95,2 MILLIARDS D’EUROS
Ce n’est pas le budget alloué pour « la grande cause du quinquennat » de Macron, ni l’ambition affichée par le gouvernement Barnier. C’est le coût de la virilité estimée en 2021 par Lucile Peytavin dans son ouvrage éponyme. Un chiffre qui marque l’ampleur des conséquences de (l’injonction à) la virilité, menant aux violences à l’encontre des personnes sexisées (physiques, sexuelles, psychologiques, physiques, économiques, administratives, institutionnelles, etc.). Places d’hébergement d’urgence, mise en sécurité et protection, prise en charge et accompagnement de toutes les femmes et enfants, victimes de violences intrafamiliales, sont des mesures revendiquées ce jour-là, comme le reste de l’année, pour pallier les difficultés rencontrées par les concerné-es.
Mais ce sont aussi et surtout des moyens alloués à la déconstruction des stéréotypes et biais de genre, à la prévention et à la sensibilisation qui sont exigés par les militant-es, à l’instar de Rachida, du collectif Nous féministes 35, pour éradiquer, en amont, les violences sexistes :
« Nous devons regarder vers l’avenir. Qu’allons-nous laisser ? Une société où les violences sexistes et sexuelles continueront de se répandre ou un monde où l’égalité, la dignité et le respect régneront pour toutes les femmes et les filles ? Le chemin reste semé d’embuches mais il est essentiel que nous poursuivions le combat. Pour nous-mêmes, pour nos enfants, pour toutes celles qui, par peur ou honte, n’osent pas encore parler. »

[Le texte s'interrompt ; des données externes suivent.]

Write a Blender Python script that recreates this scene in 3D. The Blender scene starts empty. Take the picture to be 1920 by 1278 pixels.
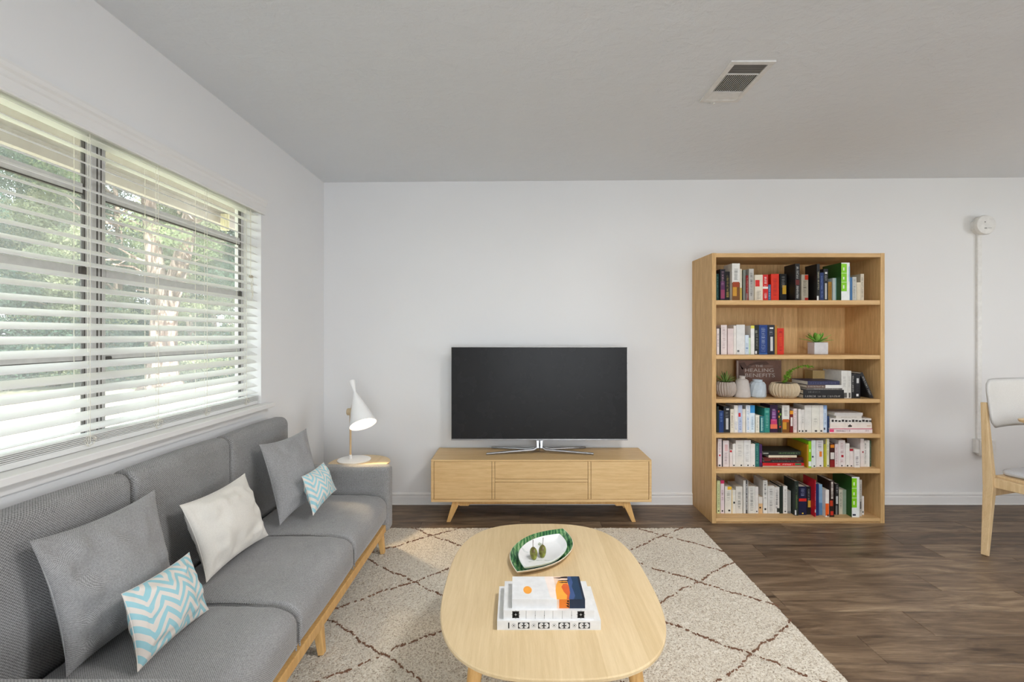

Elle n’oublie pas de citer « les étapes fondamentales » de l’éducation à la formation des professionnel-les, en passant par « la mise en place de lois et de mesures efficaces ». Pour ne pas seulement colmater les fuites mais bel et bien en éviter la création.
Pour elle, il est indispensable d’en passer par là pour briser le continuum des violences et évoluer vers une société libérée de l’emprise et de la domination masculine. En mémoire de Marie, assassinée par son conjoint sous les yeux de leurs enfants dans le quartier Villejean, mais aussi en femmage à toutes les victimes de violences conjugales et de toutes les autres formes de violences, les femmes de Kuné prônent l’union des forces, des colères et des synergies.
Le signal est clair, c’est un cri de ralliement qui est lancé en ce 23 novembre et qui retentit aussi bien dans les cœurs que dans les tripes des manifestant-es : « Ensemble, faisons entendre notre voix. Portons ce combat dans chaque foyer, chaque rue, chaque institution. Ensemble, construisons ce monde où le respect et la dignité, et la justice, sont enfin notre réalité. Parce que nous ne sommes plus seules. Parce que chaque voix compte. Parce que nos quartiers méritent la paix. #METOO ! » Poursuivre le combat. L’espoir d’un lendemain serein, (beaucoup, beaucoup) moins violent. Pour tou-tes.